Morphology-induced spectral modification of self-assembled WS2 pyramids

Due to their unique optical properties, including stable and chiral excitons, two-dimensional transition metal dichalcogenites hold the promise of applications in nanophotonics. Chemical vapor deposition techniques offer a platform to fabricate and design nanostructures with diverse geometries. However, the more exotic the grown nanogeometry, the less is known about its optical response. We have fabricated tungsten disulphide nanostructures with geometries ranging from monolayers to dented pyramids.
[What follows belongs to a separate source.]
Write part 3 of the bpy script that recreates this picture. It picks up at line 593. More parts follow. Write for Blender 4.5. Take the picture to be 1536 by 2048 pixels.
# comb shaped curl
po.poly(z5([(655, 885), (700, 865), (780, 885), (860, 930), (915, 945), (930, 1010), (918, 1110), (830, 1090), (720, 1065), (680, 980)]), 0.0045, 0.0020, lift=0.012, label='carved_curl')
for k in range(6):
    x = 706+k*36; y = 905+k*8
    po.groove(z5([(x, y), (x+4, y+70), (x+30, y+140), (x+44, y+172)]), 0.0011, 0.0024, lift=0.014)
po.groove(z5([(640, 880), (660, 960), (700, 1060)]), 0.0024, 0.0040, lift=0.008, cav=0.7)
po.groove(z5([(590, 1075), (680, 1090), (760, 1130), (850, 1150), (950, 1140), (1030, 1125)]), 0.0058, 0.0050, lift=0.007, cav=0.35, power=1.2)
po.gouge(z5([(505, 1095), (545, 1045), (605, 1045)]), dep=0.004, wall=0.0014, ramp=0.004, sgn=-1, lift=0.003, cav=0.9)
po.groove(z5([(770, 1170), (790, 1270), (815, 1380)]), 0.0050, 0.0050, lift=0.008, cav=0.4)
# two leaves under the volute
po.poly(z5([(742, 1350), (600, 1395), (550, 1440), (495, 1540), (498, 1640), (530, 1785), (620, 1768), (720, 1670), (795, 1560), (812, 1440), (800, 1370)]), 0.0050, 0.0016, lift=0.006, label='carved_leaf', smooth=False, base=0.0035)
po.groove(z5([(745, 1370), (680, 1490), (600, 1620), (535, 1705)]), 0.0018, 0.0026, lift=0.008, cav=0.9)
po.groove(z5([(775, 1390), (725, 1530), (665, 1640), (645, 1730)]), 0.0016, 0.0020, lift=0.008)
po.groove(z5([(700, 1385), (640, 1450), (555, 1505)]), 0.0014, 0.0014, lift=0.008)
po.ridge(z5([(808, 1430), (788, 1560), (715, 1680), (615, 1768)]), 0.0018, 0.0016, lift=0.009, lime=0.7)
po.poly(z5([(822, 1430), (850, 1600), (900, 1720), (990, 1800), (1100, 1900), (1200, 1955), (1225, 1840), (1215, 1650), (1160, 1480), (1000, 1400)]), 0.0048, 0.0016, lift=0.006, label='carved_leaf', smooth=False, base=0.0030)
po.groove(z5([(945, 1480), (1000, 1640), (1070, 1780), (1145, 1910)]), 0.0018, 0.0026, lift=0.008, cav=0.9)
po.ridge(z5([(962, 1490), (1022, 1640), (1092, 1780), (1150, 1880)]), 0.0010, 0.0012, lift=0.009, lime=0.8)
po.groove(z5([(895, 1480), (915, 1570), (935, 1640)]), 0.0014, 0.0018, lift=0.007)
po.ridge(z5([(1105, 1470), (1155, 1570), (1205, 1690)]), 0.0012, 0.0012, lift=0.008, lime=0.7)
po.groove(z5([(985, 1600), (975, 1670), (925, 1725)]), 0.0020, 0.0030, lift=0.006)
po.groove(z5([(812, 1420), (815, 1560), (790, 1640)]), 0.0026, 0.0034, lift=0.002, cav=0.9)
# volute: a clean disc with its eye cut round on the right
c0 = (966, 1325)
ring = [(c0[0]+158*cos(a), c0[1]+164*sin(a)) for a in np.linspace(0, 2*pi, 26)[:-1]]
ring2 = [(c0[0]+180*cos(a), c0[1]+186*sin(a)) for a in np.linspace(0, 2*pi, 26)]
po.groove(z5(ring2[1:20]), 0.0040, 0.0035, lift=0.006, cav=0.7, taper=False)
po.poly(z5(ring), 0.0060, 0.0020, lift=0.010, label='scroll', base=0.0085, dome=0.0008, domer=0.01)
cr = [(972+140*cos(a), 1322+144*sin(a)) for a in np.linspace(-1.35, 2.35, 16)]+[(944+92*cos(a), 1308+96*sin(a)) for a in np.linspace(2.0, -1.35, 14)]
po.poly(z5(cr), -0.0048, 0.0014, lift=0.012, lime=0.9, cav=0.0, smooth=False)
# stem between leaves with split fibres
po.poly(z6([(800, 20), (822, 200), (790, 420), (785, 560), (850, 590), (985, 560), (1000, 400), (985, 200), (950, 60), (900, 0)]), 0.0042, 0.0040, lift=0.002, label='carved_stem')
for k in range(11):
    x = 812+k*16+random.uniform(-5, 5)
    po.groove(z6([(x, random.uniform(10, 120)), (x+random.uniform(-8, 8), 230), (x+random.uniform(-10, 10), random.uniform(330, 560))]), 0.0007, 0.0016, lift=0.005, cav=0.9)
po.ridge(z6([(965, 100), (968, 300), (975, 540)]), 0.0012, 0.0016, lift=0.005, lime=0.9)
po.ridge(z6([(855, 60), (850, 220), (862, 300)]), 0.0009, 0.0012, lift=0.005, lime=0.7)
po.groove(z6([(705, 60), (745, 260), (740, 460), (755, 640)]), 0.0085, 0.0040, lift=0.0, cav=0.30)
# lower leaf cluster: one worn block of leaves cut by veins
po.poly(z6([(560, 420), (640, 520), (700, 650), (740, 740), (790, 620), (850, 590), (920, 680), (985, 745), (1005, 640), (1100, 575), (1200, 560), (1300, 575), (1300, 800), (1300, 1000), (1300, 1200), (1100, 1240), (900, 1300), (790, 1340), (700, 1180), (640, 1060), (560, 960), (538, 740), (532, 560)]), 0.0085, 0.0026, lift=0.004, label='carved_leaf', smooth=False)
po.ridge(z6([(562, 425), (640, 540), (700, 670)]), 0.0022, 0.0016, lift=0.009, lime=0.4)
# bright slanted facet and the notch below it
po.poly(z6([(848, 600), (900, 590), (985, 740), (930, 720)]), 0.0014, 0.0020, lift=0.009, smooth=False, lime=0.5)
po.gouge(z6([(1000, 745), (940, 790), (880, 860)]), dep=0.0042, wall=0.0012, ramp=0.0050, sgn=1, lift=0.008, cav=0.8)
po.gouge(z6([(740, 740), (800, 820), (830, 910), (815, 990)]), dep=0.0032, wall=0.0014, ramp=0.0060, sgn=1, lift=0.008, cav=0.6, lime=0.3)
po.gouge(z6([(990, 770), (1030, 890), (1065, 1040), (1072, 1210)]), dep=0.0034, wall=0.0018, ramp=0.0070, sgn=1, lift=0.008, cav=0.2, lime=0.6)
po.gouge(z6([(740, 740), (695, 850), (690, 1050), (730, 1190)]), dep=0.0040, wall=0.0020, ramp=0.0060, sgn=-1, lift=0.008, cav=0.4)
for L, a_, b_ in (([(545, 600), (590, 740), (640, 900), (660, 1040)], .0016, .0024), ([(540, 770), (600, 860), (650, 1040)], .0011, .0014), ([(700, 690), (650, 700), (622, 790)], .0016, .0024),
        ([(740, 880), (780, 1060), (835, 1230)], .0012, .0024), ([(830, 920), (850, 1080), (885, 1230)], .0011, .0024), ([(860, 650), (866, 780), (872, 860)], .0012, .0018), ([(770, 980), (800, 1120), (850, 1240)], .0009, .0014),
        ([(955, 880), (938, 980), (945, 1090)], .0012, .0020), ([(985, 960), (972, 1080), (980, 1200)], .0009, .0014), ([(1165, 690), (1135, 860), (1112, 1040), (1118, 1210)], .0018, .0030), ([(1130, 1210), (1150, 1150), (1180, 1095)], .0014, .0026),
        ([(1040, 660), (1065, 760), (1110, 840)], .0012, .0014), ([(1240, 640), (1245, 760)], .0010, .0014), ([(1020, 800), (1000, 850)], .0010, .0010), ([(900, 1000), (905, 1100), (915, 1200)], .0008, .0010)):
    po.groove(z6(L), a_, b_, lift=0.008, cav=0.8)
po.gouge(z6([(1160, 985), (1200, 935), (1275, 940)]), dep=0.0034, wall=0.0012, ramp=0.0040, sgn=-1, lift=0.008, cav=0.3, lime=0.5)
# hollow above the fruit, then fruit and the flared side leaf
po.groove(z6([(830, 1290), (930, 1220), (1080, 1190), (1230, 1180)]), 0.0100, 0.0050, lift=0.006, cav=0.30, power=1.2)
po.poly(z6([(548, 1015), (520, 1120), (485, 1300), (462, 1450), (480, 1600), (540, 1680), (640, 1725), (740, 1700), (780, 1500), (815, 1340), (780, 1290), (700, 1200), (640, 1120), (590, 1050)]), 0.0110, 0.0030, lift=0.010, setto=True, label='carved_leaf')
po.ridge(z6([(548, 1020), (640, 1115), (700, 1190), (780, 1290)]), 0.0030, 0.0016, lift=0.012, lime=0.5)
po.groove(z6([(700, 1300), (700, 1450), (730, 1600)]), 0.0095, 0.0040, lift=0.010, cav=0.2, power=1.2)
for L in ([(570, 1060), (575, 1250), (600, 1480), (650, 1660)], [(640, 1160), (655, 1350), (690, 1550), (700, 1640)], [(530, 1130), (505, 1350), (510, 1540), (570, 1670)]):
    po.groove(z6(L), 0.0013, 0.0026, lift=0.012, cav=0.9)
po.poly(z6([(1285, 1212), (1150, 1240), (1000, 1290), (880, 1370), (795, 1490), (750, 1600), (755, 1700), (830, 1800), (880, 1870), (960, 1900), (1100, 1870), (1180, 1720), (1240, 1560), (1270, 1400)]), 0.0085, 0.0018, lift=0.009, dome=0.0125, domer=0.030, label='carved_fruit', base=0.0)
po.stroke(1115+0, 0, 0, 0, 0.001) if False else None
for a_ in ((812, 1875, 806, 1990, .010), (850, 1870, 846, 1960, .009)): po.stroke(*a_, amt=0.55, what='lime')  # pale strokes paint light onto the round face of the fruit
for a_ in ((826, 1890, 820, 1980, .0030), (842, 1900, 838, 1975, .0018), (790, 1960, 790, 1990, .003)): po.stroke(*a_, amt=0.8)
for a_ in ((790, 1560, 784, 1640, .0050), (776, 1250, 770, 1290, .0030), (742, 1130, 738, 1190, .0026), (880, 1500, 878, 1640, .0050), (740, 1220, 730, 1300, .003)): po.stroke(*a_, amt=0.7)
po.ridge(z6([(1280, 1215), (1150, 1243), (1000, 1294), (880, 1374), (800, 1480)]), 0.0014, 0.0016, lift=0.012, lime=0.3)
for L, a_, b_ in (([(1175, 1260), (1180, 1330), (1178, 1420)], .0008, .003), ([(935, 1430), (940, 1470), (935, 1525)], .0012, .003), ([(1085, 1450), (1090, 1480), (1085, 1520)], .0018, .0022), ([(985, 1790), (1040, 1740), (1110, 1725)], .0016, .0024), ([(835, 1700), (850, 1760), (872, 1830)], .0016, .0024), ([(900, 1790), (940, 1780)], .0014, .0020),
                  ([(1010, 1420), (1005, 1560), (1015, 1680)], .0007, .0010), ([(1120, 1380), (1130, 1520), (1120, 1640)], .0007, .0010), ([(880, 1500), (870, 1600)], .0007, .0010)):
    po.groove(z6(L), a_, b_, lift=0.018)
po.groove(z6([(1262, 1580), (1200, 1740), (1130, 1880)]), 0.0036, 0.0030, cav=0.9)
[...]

The dented pyramids exhibit a strongly reduced photoluminescence with respect to horizontally layered tungsten disulphide, facilitating the study of their clear Raman signal in more detail. Excited resonantly, the dented pyramids exhibit a great number of higher-order phononic resonances. In contrast to monolayers, the spectral features of the optical response of the pyramids are position dependent. Differences in peak intensity, peak ratio and spectral peak positions reveal local variations in the atomic structure of the dented pyramids crater and sides. We characterize the position-dependent optical response of dented tungsten disulphide pyramids and attribute this to growth-induced nanogeometry. Thereby we open the way for producing tunable nanophotonic devices with applications ranging from opto-electronics to non-linear optics.